In essence, it’s to LA what Browns is to London; a legendary go-to boutique at the heart of its centre. Except the two couldn’t further apart. Fred Segal was started in 1961 and began as a purveyor of blue denim — The Beatles and Elvis went there for their jeans. Its Sunset Boulevard space, which opened in September 2017, also boasts a boxing gym, florist and restaurant.
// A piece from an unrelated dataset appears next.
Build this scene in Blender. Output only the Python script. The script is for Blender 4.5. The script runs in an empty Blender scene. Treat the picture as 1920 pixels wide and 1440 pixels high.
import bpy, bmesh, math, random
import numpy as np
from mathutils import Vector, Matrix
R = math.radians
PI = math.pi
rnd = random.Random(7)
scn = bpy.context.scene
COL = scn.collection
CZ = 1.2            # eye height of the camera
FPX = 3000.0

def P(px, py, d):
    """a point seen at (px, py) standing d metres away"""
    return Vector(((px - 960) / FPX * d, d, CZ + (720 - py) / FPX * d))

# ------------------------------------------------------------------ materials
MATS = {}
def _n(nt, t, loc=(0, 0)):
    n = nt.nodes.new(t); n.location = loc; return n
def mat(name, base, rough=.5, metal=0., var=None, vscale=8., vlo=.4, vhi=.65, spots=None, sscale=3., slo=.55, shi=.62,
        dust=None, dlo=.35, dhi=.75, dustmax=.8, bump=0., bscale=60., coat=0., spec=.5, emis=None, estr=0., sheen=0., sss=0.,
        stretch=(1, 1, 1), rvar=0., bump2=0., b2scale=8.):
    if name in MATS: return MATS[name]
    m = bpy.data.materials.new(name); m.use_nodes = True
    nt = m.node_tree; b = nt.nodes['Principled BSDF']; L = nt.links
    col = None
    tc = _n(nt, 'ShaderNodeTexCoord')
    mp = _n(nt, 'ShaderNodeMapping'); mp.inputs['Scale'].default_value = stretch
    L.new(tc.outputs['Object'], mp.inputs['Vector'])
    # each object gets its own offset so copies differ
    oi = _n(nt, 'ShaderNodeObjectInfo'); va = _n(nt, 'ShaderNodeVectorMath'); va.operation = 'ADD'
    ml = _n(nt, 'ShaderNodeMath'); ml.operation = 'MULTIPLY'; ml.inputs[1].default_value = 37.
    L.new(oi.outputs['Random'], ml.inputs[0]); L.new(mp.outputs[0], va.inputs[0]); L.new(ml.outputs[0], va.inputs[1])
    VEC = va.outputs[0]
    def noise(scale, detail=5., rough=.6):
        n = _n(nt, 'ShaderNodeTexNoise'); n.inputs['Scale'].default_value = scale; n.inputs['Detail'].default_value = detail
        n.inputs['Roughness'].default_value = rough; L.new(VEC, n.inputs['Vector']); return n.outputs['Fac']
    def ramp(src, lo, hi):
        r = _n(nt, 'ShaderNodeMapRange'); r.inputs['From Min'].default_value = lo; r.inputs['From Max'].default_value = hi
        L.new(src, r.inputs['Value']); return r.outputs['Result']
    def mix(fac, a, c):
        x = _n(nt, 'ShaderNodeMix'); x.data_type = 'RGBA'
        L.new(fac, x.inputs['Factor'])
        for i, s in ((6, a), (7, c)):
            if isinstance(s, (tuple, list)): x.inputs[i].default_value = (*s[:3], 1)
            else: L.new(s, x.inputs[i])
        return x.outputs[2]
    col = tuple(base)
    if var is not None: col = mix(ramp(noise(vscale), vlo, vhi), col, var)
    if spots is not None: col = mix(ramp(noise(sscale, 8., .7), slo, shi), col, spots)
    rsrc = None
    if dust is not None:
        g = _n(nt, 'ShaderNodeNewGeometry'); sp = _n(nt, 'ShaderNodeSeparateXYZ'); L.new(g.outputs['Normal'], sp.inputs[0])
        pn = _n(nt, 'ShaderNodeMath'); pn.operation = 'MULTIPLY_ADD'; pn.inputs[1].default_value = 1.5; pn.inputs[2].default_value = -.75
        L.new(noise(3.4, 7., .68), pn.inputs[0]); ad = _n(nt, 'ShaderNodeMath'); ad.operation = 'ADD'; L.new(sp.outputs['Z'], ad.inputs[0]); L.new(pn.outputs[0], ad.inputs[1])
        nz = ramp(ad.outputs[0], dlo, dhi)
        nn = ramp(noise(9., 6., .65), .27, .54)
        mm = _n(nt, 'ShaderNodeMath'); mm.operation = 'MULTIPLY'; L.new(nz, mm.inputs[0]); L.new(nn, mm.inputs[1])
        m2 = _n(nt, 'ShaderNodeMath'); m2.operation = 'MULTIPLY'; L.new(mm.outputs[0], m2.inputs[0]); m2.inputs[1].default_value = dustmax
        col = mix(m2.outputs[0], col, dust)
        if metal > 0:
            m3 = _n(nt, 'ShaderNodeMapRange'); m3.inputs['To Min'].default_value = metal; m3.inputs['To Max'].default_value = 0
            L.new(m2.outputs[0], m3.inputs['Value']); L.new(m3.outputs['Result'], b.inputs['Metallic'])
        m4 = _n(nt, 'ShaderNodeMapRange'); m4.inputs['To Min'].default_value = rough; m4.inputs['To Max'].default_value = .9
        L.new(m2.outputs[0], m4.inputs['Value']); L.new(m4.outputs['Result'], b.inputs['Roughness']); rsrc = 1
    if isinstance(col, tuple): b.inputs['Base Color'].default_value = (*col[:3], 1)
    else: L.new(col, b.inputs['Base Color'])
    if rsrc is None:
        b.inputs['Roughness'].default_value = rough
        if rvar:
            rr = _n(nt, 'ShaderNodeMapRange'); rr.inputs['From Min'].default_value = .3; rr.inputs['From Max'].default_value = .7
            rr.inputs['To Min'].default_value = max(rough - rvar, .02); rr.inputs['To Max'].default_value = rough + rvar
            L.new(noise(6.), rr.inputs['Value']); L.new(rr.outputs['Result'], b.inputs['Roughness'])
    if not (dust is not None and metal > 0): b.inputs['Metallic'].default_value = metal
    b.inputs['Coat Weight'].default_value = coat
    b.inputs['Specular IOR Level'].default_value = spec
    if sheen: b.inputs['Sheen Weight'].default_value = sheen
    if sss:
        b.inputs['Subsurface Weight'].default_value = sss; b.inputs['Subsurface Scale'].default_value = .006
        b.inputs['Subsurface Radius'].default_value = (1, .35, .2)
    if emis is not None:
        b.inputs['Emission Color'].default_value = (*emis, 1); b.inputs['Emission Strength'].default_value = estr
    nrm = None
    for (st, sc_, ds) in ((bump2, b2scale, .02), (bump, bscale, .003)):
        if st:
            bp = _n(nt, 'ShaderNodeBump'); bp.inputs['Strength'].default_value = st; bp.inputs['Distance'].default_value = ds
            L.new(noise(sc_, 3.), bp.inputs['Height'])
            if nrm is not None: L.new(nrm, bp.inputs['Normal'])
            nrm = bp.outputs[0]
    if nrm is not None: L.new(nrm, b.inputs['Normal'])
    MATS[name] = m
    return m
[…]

Browns was the first boutique to bring over designers such as Ralph Lauren, Missoni, Comme des Garçons, Donna Karan and Calvin Klein to the UK, and its roots are in personalised retail centred on high fashion and luxury.
The collaboration marks an unprecedented collaboration between two retailers. “People said ‘You’re crazy, why would you do that?’” Browns CEO Holli Rogers says. “‘You’re a retailer, so why would you want to work with another retailer?’ That goes against all the conventions.” What set the project apart, however, was its focus on supporting emerging talent rather than the traditional blue-chip brands.
“It was about having those younger designers and getting them seen by a different audience,” explains Ida Petersson, Browns’ womenswear buying director. “If we bought all the big guys, they wouldn’t be exciting and people would walk in and yawn. All those brands are here, so why bring them something they’ve already seen?” The rails lined with Conner Ives’s sustainable surfer dresses, Alexia Hentsch leotards and GmBH denim and tailoring are testament to that. The occasional Off-White or Burberry check can be spotted, but it is essentially a platform dedicated to younger designers, including ones from South Korea such as Low Classic and Charm’s.
The eight-week pop-up is the second iteration of Browns’ Nomad project — a series of roaming retail concepts, which began with its Shoreditch-based Browns East space last October. The space itself is designed by London-based interior designers Brinkworth and consists of entirely moveable fixtures and rails, devised to accommodate its schedule of in-store experiences.
It also comes at a time that Los Angeles is becoming an increasingly significant fashion destination, although the city has been defined by its casualwear and denim. “For us, it is a really big deal,” Rogers continues. “This is the first time outside the UK, which has been our cradle of goodness for so long. We had to really think about what we stand for and it came down to supporting new talent. It seemed a natural fit.”